#### What to work on:
Only the lines from the top of the listing below to the line that has "SC.camera = camo" should be echoed, with both ends kept and pictures left out.

——————

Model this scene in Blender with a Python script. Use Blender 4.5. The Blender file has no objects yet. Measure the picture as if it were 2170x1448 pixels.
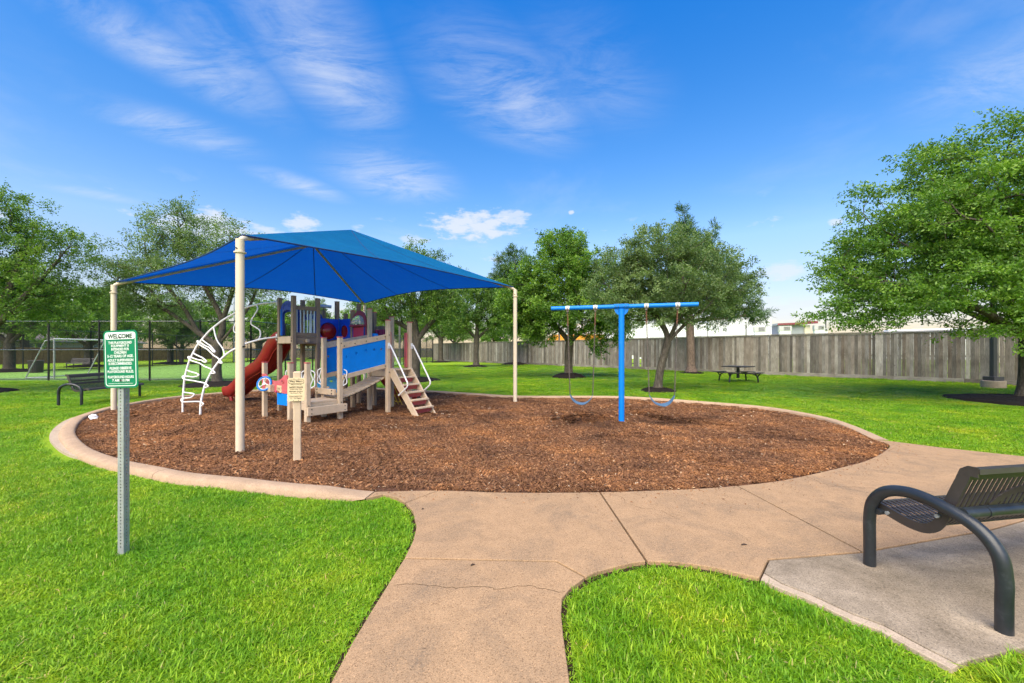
import bpy, bmesh, math, random
import numpy as np
from mathutils import Vector, Matrix
from mathutils.geometry import delaunay_2d_cdt

# ---------------------------------------------------------------- camera, sky, sun, exposure
SC = bpy.context.scene
COL = SC.collection
CAM_H = 1.55            # eye height in metres
FPX = 861.0             # focal length in pixels of the 2170 px wide picture
HOR = 742.0             # picture row of the horizon
CX = 1085.0
cam = bpy.data.cameras.new('camera')
cam.sensor_width = 36.0
cam.lens = 36.0 * FPX / 2170.0
cam.shift_y = (HOR - 724.0) / 2170.0
cam.clip_start = 0.05
cam.clip_end = 3000.0
camo = bpy.data.objects.new('camera', cam)
camo.location = (0, 0, CAM_H)
camo.rotation_euler = (math.radians(90), 0, 0)
COL.objects.link(camo)
SC.camera = camo

SUN_AZ = math.atan2(-0.34, -0.94)     # high, behind the photographer and a little to the left, veiled by thin cloud
SUN_EL = math.radians(52)
sunvec = Vector((math.cos(SUN_EL) * math.sin(SUN_AZ), math.cos(SUN_EL) * math.cos(SUN_AZ), math.sin(SUN_EL)))
sl = bpy.data.lights.new('sun', 'SUN')
sl.energy = 2.8
sl.angle = math.radians(68)
sl.color = (1.0, 0.85, 0.63)
slo = bpy.data.objects.new('sun', sl)
slo.rotation_euler = sunvec.to_track_quat('Z', 'Y').to_euler()
slo.location = sunvec * 60
COL.objects.link(slo)

world = bpy.data.worlds.new('World')
SC.world = world
world.use_nodes = True
SKY_STRENGTH = 0.085


def build_world():
    nt = world.node_tree
    N, L = nt.nodes.new, nt.links.new
    bg = nt.nodes['Background']
    sky = N('ShaderNodeTexSky')
    sky.sky_type = 'NISHITA'
    sky.sun_disc = False
    sky.sun_elevation = SUN_EL
    sky.sun_rotation = SUN_AZ % (2 * math.pi)
    sky.altitude = 0
    sky.air_density = 1.0
    sky.dust_density = 0.35
    sky.ozone_density = 2.2
    hs = N('ShaderNodeHueSaturation')
    hs.inputs['Saturation'].default_value = 1.34
    hs.inputs['Value'].default_value = 1.0
    L(sky.outputs[0], hs.inputs['Color'])
    tc = N('ShaderNodeTexCoord')
    sep = N('ShaderNodeSeparateXYZ')
    L(tc.outputs['Generated'], sep.inputs[0])

    def math_(op, a, b=None, clamp=False):
        n = N('ShaderNodeMath'); n.operation = op; n.use_clamp = clamp
        for i, v in enumerate((a, b)):
            if v is None: continue
            if isinstance(v, (int, float)): n.inputs[i].default_value = v
            else: L(v, n.inputs[i])
        return n.outputs[0]
    zz = math_('ADD', math_('MAXIMUM', sep.outputs[2], 0.0), 0.12)
    qx = math_('DIVIDE', sep.outputs[0], zz)
    qy = math_('DIVIDE', sep.outputs[1], zz)
    comb = N('ShaderNodeCombineXYZ')
    L(qx, comb.inputs[0]); L(qy, comb.inputs[1])
    q = comb.outputs[0]

    def noise(vec, scale, detail, rough, loc=(0, 0, 0), rot=0, scl=(1, 1, 1), dist=0.0):
        mp = N('ShaderNodeMapping')
        mp.inputs['Location'].default_value = loc
        mp.inputs['Rotation'].default_value = (0, 0, rot)
        mp.inputs['Scale'].default_value = scl
        L(vec, mp.inputs[0])
        n = N('ShaderNodeTexNoise')
        n.inputs['Scale'].default_value = scale
        n.inputs['Detail'].default_value = detail
        n.inputs['Roughness'].default_value = rough
        n.inputs['Distortion'].default_value = dist
        L(mp.outputs[0], n.inputs['Vector'])
        return n.outputs[0]

    def ramp(v, lo, hi, smooth=True):
        m = N('ShaderNodeMapRange')
        m.interpolation_type = 'SMOOTHSTEP' if smooth else 'LINEAR'
        m.inputs['From Min'].default_value = lo
        m.inputs['From Max'].default_value = hi
        L(v, m.inputs['Value'])
        return m.outputs[0]

    def q_of(px, py):
        v = Vector(((px - CX) / FPX, 1.0, (HOR - py) / FPX)).normalized()
        z = max(v.z, 0) + 0.12
        return Vector((v.x / z, v.y / z))
    total = None
    # high wisps: (start, end, half width, strength) along bands of the cloud layer
    bands = [((40, -60), (580, 250), 0.13, 0.9), ((330, -60), (600, 265), 0.12, 0.6), ((520, -120), (800, 290), 0.20, 0.95),
             ((190, 225), (530, 318), 0.13, 0.9), ((900, 60), (1200, 310), 0.22, 0.9), ((1120, 40), (1360, 270), 0.2, 0.35),
             ((550, 365), (720, 420), 0.10, 0.9), ((700, 335), (950, 415), 0.24, 1.0), ((1980, 150), (2400, 130), 0.3, 0.6),
             ((60, 385), (300, 430), 0.07, 0.55), ((-500, 100), (-100, 300), 0.25, 0.7), ((2400, 50), (2800, 300), 0.25, 0.7)]
    for (a, b, w, s) in bands:
        A, B = q_of(*a), q_of(*b)
        c = (A + B) / 2
        d = B - A
        ang = math.atan2(d.y, d.x)
        ln = d.length / 2 + 0.05
        sub = N('ShaderNodeVectorMath'); sub.operation = 'SUBTRACT'
        L(q, sub.inputs[0]); sub.inputs[1].default_value = (c.x, c.y, 0)
        rot = N('ShaderNodeVectorRotate'); rot.rotation_type = 'Z_AXIS'
        L(sub.outputs[0], rot.inputs['Vector']); rot.inputs['Angle'].default_value = -ang
        sc_ = N('ShaderNodeVectorMath'); sc_.operation = 'MULTIPLY'
        L(rot.outputs[0], sc_.inputs[0]); sc_.inputs[1].default_value = (1 / ln, 1 / w, 0)
        le = N('ShaderNodeVectorMath'); le.operation = 'LENGTH'
        L(sc_.outputs[0], le.inputs[0])
        m = math_('MULTIPLY', ramp(le.outputs['Value'], 1.25, 0.0), s)
        total = m if total is None else math_('MAXIMUM', total, m)
    strk = noise(q, 4.0, 8, 0.66, rot=0.75, scl=(0.6, 1.5, 1), dist=0.9)
    rip = noise(q, 34, 5, 0.65, rot=0.35, scl=(0.45, 1.5, 1), dist=1.0)
    tex = math_('ADD', ramp(strk, 0.28, 0.72), math_('MULTIPLY', math_('SUBTRACT', rip, 0.5), 0.5))
    wisps = math_('MULTIPLY', math_('MULTIPLY', total, math_('MAXIMUM', tex, 0.0)), 0.58)
    # a thin veil of the same kind over the whole sky
    veil = math_('MULTIPLY', ramp(noise(q, 1.1, 6, 0.6, loc=(3.1, 1.7, 0), dist=0.4), 0.5, 0.85), 0.22)
    # small cumulus low over the horizon, in angle space
    az = math_('ARCTAN2', sep.outputs[0], sep.outputs[1])
    c2 = N('ShaderNodeCombineXYZ')
    L(az, c2.inputs[0]); L(math_('MULTIPLY', sep.outputs[2], 2.6), c2.inputs[1])
    cum_n = noise(c2.outputs[0], 9.5, 7, 0.58, loc=(1.9, 0.25, 0), dist=0.15)
    lowband = math_('MULTIPLY', ramp(sep.outputs[2], 0.02, 0.06), ramp(sep.outputs[2], 0.34, 0.2))
    cum = math_('MULTIPLY', ramp(cum_n, 0.60, 0.71), lowband)
    cum = math_('MULTIPLY', cum, 0.85)
    # named cumulus: (picture centre, half widths in radians)
    for (px, py, wx, wy, s) in [(1010, 478, .135, .040, 1.0), (1085, 462, .055, .022, 0.8), (440, 482, .10, .040, 1.0), (640, 476, .045, .022, 0.9),
                                (880, 512, .04, .018, .6), (1655, 575, .055, .022, .8), (1650, 655, .09, .03, .6), (1770, 470, .015, .008, .8),
                                (1211, 450, .009, .006, .9), (560, 500, .06, .025, .8)]:
        v = Vector(((px - CX) / FPX, 1.0, (HOR - py) / FPX)).normalized()
        a0 = math.atan2(v.x, v.y)
        dx = math_('DIVIDE', math_('SUBTRACT', az, a0), wx)
        dz = math_('DIVIDE', math_('SUBTRACT', sep.outputs[2], v.z), wy)
        r2 = math_('ADD', math_('MULTIPLY', dx, dx), math_('MULTIPLY', dz, dz))
        shape = math_('ADD', math_('SUBTRACT', 1.0, r2), math_('MULTIPLY', math_('SUBTRACT', noise(c2.outputs[0], 26, 6, 0.6), 0.5), 3.0))
        cum = math_('MAXIMUM', cum, math_('MULTIPLY', ramp(shape, 0.1, 1.0), 0.85 * s))
    dens = math_('MAXIMUM', math_('MAXIMUM', wisps, veil), cum, clamp=True)
    mix = N('ShaderNodeMix'); mix.data_type = 'RGBA'
    L(dens, mix.inputs['Factor'])
    # deeper blue overhead, paler towards the horizon
    grad = N('ShaderNodeValToRGB')
    L(ramp(sep.outputs[2], 0.0, 0.75, False), grad.inputs[0])
    grad.color_ramp.elements[0].color = SKY_LOW; grad.color_ramp.elements[0].position = 0.0
    grad.color_ramp.elements[1].color = SKY_TOP; grad.color_ramp.elements[1].position = 1.0
    e = grad.color_ramp.elements.new(0.32); e.color = SKY_MID
    mul = N('ShaderNodeMix'); mul.data_type = 'RGBA'; mul.blend_type = 'MULTIPLY'; mul.inputs['Factor'].default_value = 1.0
    L(hs.outputs[0], mul.inputs['A']); L(grad.outputs[0], mul.inputs['B'])
    L(mul.outputs['Result'], mix.inputs['A'])
    mix.inputs['B'].default_value = CLOUD_COL
    L(mix.outputs['Result'], bg.inputs['Color'])
    bg.inputs['Strength'].default_value = SKY_STRENGTH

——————

#### Finished task:
Model this scene in Blender with a Python script. Use Blender 4.5. The Blender file has no objects yet. Measure the picture as if it were 2170x1448 pixels.
import bpy, bmesh, math, random
import numpy as np
from mathutils import Vector, Matrix
from mathutils.geometry import delaunay_2d_cdt

# ---------------------------------------------------------------- camera, sky, sun, exposure
SC = bpy.context.scene
COL = SC.collection
CAM_H = 1.55            # eye height in metres
FPX = 861.0             # focal length in pixels of the 2170 px wide picture
HOR = 742.0             # picture row of the horizon
CX = 1085.0
cam = bpy.data.cameras.new('camera')
cam.sensor_width = 36.0
cam.lens = 36.0 * FPX / 2170.0
cam.shift_y = (HOR - 724.0) / 2170.0
cam.clip_start = 0.05
cam.clip_end = 3000.0
camo = bpy.data.objects.new('camera', cam)
camo.location = (0, 0, CAM_H)
camo.rotation_euler = (math.radians(90), 0, 0)
COL.objects.link(camo)
SC.camera = camo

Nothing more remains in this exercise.